Enable per crate features:

# Kafka
cargo build -p pulse-io --features kafka

# Arrow/Parquet
cargo build -p pulse-io --features parquet

Windows + Kafka notes: enabling kafka builds the native librdkafka by default and requires CMake and MSVC Build Tools.

• Install CMake and Visual Studio Build Tools (C++), then rerun the build
• Or link against a preinstalled librdkafka and remove cmake-build feature

Running tests

From the workspace root, you can run tests per crate. Some features are crate-specific:

# Operators crate
cargo test -p pulse-ops -- --nocapture

# I/O crate with Parquet
cargo test -p pulse-io --features parquet -- --nocapture

# CLI crate (includes end-to-end goldens)
cargo test -p pulse-bin -- --nocapture

# All workspace tests (no extra features)
cargo test -- --nocapture

Notes:

• Only the pulse-io crate defines the parquet feature. Do not pass --features parquet to other crates.
• The kafka feature is also only on pulse-io and requires native dependencies on Windows.

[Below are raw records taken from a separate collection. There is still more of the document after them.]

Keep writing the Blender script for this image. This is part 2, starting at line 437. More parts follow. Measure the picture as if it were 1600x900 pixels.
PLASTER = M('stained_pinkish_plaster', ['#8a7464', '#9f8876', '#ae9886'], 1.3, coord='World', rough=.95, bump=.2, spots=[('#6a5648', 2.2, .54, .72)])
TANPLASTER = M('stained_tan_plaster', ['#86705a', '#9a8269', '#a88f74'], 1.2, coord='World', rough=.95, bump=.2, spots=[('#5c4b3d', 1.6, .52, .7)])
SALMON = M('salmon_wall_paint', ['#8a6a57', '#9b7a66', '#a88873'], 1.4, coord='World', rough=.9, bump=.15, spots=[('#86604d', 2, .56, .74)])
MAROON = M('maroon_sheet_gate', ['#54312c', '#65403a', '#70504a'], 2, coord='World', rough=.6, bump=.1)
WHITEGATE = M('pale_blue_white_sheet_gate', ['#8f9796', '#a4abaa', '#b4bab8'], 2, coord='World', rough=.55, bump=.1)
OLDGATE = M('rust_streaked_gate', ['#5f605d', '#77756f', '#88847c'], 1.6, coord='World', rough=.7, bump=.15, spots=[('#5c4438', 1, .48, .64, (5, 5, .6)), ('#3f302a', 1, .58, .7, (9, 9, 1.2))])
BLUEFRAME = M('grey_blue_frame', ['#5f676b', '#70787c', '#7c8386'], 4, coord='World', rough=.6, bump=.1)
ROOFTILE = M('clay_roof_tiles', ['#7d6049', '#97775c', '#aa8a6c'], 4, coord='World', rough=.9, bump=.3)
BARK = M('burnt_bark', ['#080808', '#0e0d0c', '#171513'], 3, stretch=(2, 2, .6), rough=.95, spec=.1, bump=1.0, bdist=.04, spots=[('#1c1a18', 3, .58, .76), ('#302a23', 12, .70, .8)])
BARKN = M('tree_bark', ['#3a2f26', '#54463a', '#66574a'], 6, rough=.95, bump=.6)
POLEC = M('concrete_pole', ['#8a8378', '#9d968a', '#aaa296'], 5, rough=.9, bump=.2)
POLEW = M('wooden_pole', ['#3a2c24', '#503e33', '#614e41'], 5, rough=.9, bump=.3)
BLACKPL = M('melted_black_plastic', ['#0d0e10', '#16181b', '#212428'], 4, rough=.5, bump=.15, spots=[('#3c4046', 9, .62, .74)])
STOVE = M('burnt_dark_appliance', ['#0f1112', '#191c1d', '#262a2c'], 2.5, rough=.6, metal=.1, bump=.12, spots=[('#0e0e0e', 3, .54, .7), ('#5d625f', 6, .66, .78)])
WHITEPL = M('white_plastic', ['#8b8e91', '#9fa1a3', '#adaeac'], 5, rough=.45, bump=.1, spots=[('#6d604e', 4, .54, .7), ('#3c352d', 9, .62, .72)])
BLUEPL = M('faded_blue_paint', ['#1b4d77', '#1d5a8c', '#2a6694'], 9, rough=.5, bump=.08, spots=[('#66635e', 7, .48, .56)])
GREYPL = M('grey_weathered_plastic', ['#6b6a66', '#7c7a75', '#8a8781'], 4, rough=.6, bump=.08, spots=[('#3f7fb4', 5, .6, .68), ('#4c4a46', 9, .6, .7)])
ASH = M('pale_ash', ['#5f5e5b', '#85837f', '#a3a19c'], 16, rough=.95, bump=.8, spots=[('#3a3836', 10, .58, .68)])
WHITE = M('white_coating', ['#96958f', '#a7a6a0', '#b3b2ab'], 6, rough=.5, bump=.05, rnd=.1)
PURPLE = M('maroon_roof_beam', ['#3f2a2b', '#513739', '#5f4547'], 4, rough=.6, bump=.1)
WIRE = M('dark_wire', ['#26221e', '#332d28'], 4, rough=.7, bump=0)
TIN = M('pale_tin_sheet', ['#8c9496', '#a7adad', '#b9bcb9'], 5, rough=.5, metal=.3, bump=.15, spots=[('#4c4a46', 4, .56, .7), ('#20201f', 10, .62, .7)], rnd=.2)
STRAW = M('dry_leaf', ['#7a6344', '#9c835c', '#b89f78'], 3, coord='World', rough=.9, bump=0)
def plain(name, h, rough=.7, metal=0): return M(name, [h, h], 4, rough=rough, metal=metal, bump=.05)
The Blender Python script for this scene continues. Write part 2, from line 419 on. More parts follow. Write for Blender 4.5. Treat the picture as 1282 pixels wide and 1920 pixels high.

Why not Flink / Arroyo / Fluvio / Materialize?

Pulse takes a pragmatic, local-first approach for single-node pipelines. A comparison at a glance:

System	Install/runtime footprint	Local-first UX	Event-time/windowing	SQL	Cluster	Primary niche
Flink	Heavy (cluster/services)	No (dev spins cluster)	Yes (rich)	Yes	Yes	Large-scale distributed streaming
Arroyo	Moderate (service + workers)	Partial	Yes	Yes	Yes	Cloud-native streaming w/ SQL
Fluvio	Broker + clients	Partial	Limited	No	Yes	Distributed streaming data plane
Materialize	Service + storage	Partial	Incremental views	Yes	Yes	Streaming SQL materialized views
Pulse	Single binary	Yes	Yes (MVP focused)	No	No	Local-first pipelines & testing

If you need distributed scale, multi-tenant scheduling, or a SQL-first experience, those systems are a better fit. Pulse aims to be the simplest way to iterate on event-time pipelines locally and ship small, self-contained jobs.